Monday, 27 June 2016

Surprise exit, part 2

It's not been a good week for Shakespeare's "sceptre'd isle". Just days after the Brexit vote, England crashed out of the Euro 16 soccer championship today with a 2-1 defeat by....Iceland. The shell-shocked TV commentators described it as England's worst result since a 1950 loss, by 1-0, to the United States, at the 1950 World Cup in Uruguay.  That result was a fluke -- England dominated the play but somehow failed to score; in contrast, the only surprise in today's result was that Iceland didn't score more.

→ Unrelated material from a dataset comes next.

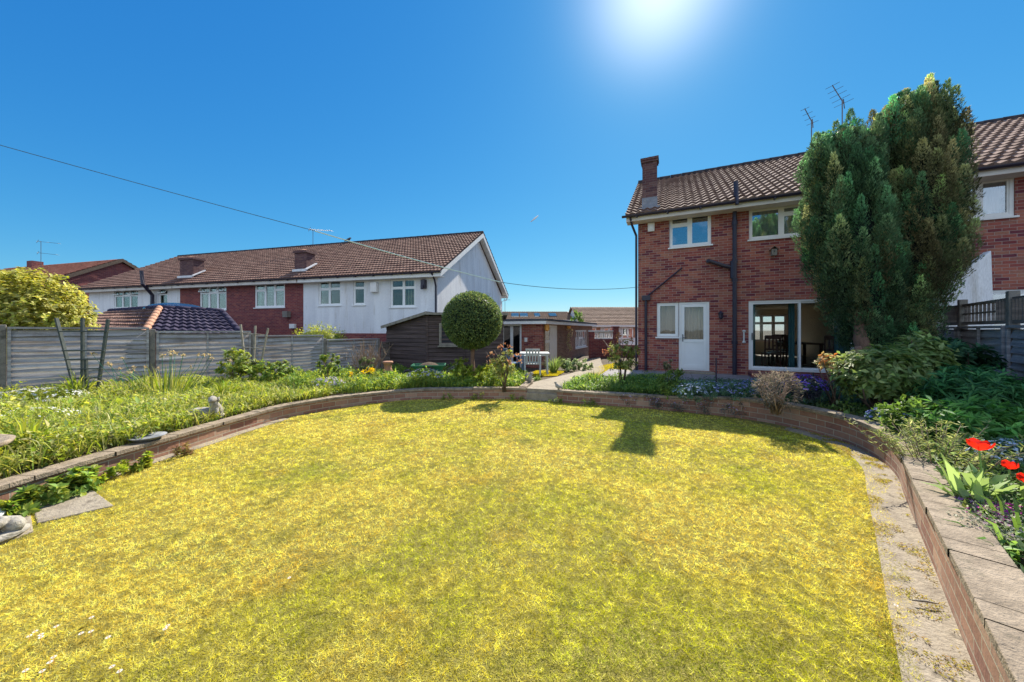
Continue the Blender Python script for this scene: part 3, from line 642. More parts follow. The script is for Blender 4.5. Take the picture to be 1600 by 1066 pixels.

Like David Cameron, the England manager Roy Hodgson barely waited for the din of battle to abate before quitting his post. Like the country itself, the England football team must now scramble to find a new boss before hostilities/negotiations resume in earnest in the early fall.

Tell me if I'm stretching things here, but it seems to me there's one common factor between the Brexit outcome and today's soccer result: geezers. Analyses of the Brexit vote show that it was older voters who led the charge to Leave; younger voters, who now stand to be the victims of their elders' irresponsibility, voted Remain.  And Roy Hodgson?  He's 68 years old, which you'd think might make it difficult for him to relate to his team. The substitute he sent on in the dying minutes of the game, Marcus Rashford, is a full half-century younger than Hodgson.

What a crew we baby boomers are! We've always had our own way, and as events in the UK this past few days show, we have no intention of going gentle into that good night. What toll that's going to take on younger generations, time alone will tell.